Little Rice: Smartphones, Xiaomi, and the Chinese Dream by Shirky Clay

Little Rice: Smartphones, Xiaomi, and the Chinese Dream by Shirky Clay

Author:Shirky, Clay [Shirky, Clay]
Language: eng
Format: azw, mobi, epub
ISBN: 9780990976332
Publisher: Columbia Global Reports
Published: 2015-10-12T16:00:00+00:00


Maker Movement

China is the world headquarters of making things. Golan Levin, who created a twenty-first century upgrade of the camera lucida drawing tool using Kickstarter, decided to have his product made here. When I asked him what he’d learned bridging the gap between American maker culture and Chinese manufacturing, he replied, “The hardest thing to understand when talking to Chinese manufacturers is that there is no shelf. They’d ask, ‘What sort of screw do you want here?’ And we’d say, ‘Well, let’s see, what do you have off the shelf?’ And they’d ask again, ‘Well, what do you want to use?’”

Levin said it took them a couple of go-rounds before they realized that there wasn’t any shelf to get things off of, that any given screw was going to be as cheap as any other because none of those screws existed in advance of demand. The producers didn’t own screws, they owned machines for making screws, so you might as well design everything from scratch. He had gone so far up the supply chain there were no more supplies.
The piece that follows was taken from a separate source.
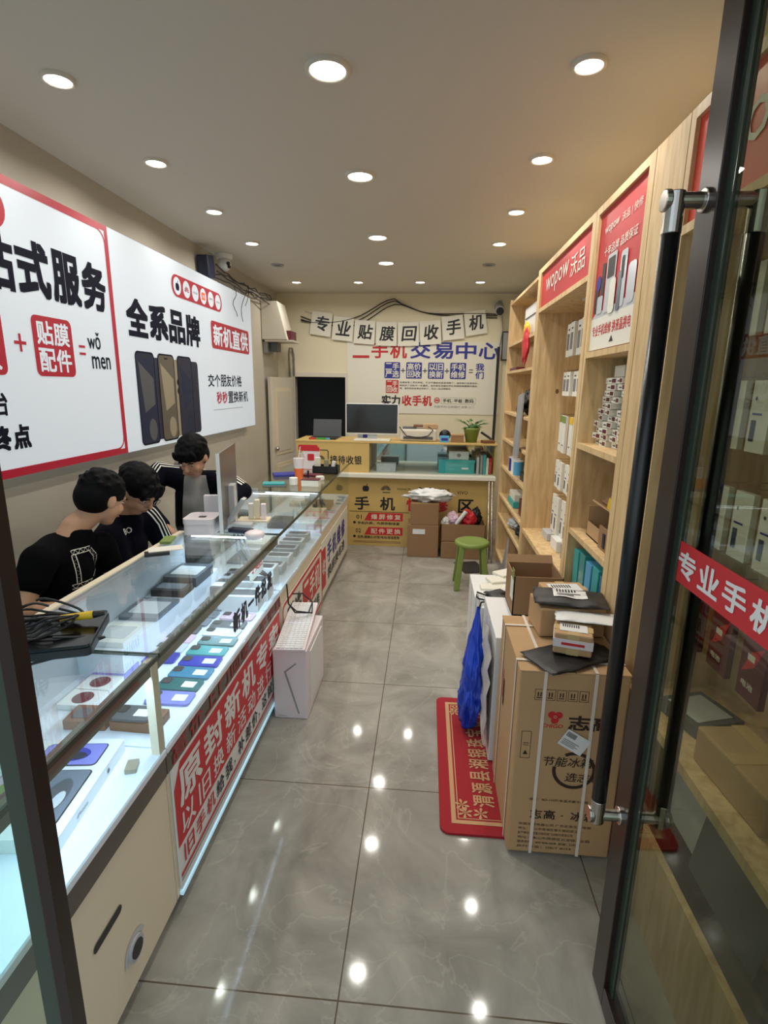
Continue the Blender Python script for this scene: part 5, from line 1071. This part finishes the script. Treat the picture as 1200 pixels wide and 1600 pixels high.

We rely on our electronic devices to augment almost every activity we undertake, and yet we’ve all become alienated from the way that technology gets made. Despite the promise of Intel Inside™, few of us have ever seen a chip, motherboard, graphics processing unit, or hard drive. Computers come from stores; none of us build our own computers anymore, and none of us know anyone who does. Mike Daisey’s long monologue about Apple and China, The Agony and the Ecstasy of Steve Jobs, was iffy journalism but brilliant storytelling, tracing his realization that people have made every bit of electronics he owns. In 2011, an iPhone was sold in the U.S. with test photos still on it, taken by a worker inside Foxconn, the giant electronics manufacturer in southern China, one of the rare public traces of the human effort that goes into making.

In any big Chinese city and most of the medium-sized ones (which is to say any of the hundreds of cities here with a population larger than Seattle’s) there will be a big electronics mall—Cybermart is a common brand, though there are many others. These are multi-story stores, divided up into booths of different sizes, like a trade show, each rented out to a different merchant. To an American eye, the whole thing is a little nuts, but it works, and traveling through one is like taking a core sample of electronics in China, only here you start at the bottom and work your way up.

The economics of retail floor space mean that the showy, high-margin stuff is at street level, and the gritty low-margin goods are at the top. The ground floor of a Cybermart will tend toward the bright, clean, white space of a showroom floor. There will be a few big booths selling premium brands like Samsung, Apple, Sony, and Lenovo. You could be in a Best Buy in Ohio, except for the Chinese signs. This is the least interesting part of the space; the real action is upstairs.